E questo per mettere “in sicurezza” i dirigenti del Parco, che dovettero (o dovranno?) andare a giudizio dopo l’avvenuta morte di una turista, colpita alla testa da un sasso staccatosi dalle alte pareti rupestri che caratterizzano tutta il vallone. Ma chi ha sbagliato non è stata la magistratura, bensì l’Ente Parco che ha voluto a tutti i costi rendere turistica una zona che avrebbe dovuto contare su un turismo sporadico e di qualità (magari a numero chiuso per rispetto alla solitudine del luogo, che è un valore di per sé!) e non di massa. Si è invece voluto la massa (perché i soldi stanno sempre dietro la quantità!): e allora che ne paghino lo scotto, moralmente quei funzionari a che a suo tempo vollero a tutti i costi rendere turistico l’antico eremo, anziché dire: questo luogo era “wilderness” per i frati e tale è rimasto per centinai o migliaia di anni, che tale continui a restare visto che proprio la sua selvaggità è la maggiore caratteristica della Majella! E invece no, “uno scempio di enormi proporzioni” hanno scritto. Ed il bello è che ora per evitare i guai di un giudizio le autorità del parco dovranno affrontarne un altro di giudizio: quello degli ambientalisti locali che hanno deciso di denunciarli per mancate autorizzazioni ai lavori!
Parlino per tutti queste accorate parole di protesta diffusa dalla chietina Lilli Mandara:
«Non ci sono parole, mi hanno detto di non parlare, ma ho visto piangere tante persone in questi giorni, per amore vero per la propria montagna, un legame corroborato da secoli di convivenza naturale». Lo dice da semplice cittadina, Adele, ma le sue parole pesano come macigni. Praticamente come buttare giù le colonne dei Fori imperiali per fare più spazio ai turisti ed evitare assembramenti, tuona il comitato locale “Tu Viva”. A questo punto anche il Corno Grande del Gran Sasso potrebbe essere capitozzato perché troppo impervio? Oppure potremmo farci direttamente delle scale mobili, se passa questo concetto».

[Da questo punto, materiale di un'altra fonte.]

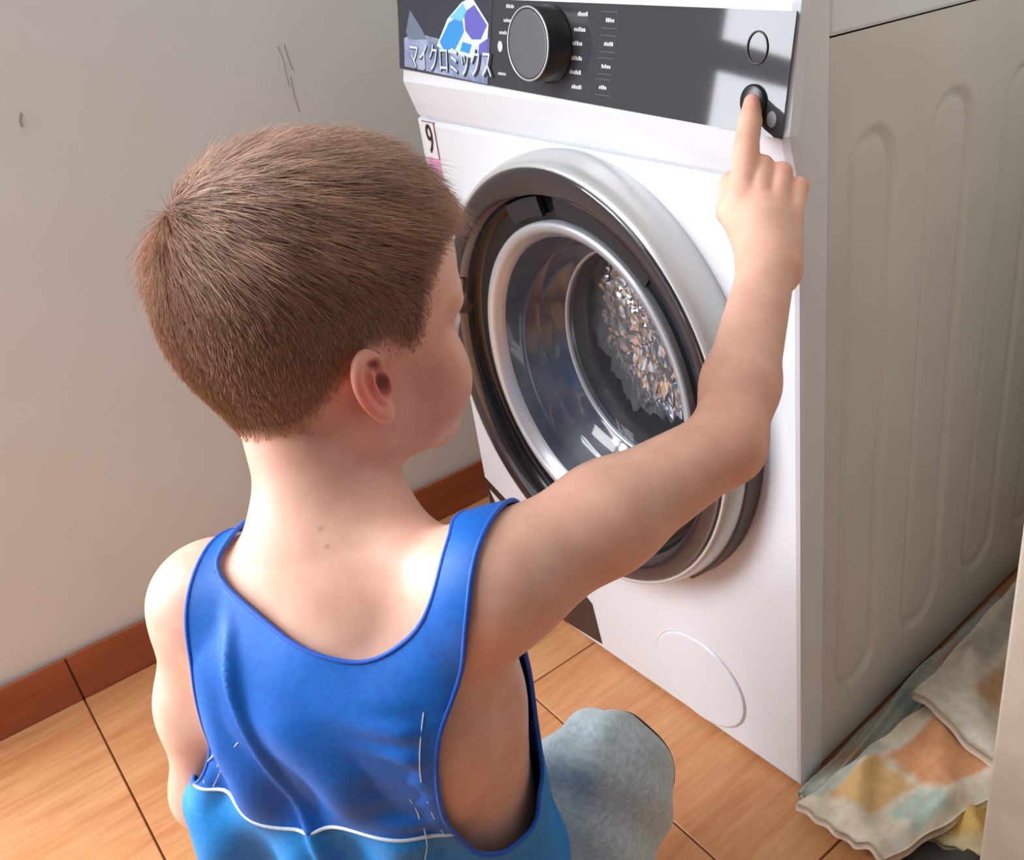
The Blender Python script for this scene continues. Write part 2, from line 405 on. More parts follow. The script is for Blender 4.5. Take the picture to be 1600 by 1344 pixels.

Peccato che forse molti di questi oppositori di oggi, magari a suo tempo non criticarono quello che quindici anni fa si fece per “valorizzare” l’Eremo! Un fatto che sta alla radice del misfatto di oggi!
In America furono iniziative come queste durante decine di anni dopo la costituzione dei primi Parchi Nazionali, che finirono col portare al Wilderness Act, la legge che oggi sottrae ai manager dei Parchi i luoghi più selvaggi onde evitare che per favorire il turismo li rendano fruibili con strade, alberghi, rifugi, zone pic nic, ponti, panchine, funivie, dighe, muri, ecc. e trasferisce al Parlamento il potere di realizzare o meno queste opere!
Succederà mai in Italia? O continueranno i manager ad avere i pieni poteri su scelte che dovrebbero spettare al popolo?
O dovremo perennemente continuare a combattere anche contro chi in teoria dovrebbe stare dalla nostra parte (e di quella della Natura) ma che, acchiappato il potere, deve in qualche modo farlo rendere? E noi poi a godere di vittorie di Pirro, a latte ormai versato?
Ora non ci resta che sperare, ed auspicare, che una delle tante “bombe d’acqua” che ultimamente stanno colpendo la nostra bella Italia, provveda a rovesciarsi anche sul Vallone di Fara San Martino, affinché spazzi via tutto il moderno realizzato e ripristini lo stato del luogo, sperando che possa rispettare solo gli antichi ruderi dell’Eremo, questi sì degni di essere non tanto “valorizzati” quanto CONSERVATI nel loro antico scenario!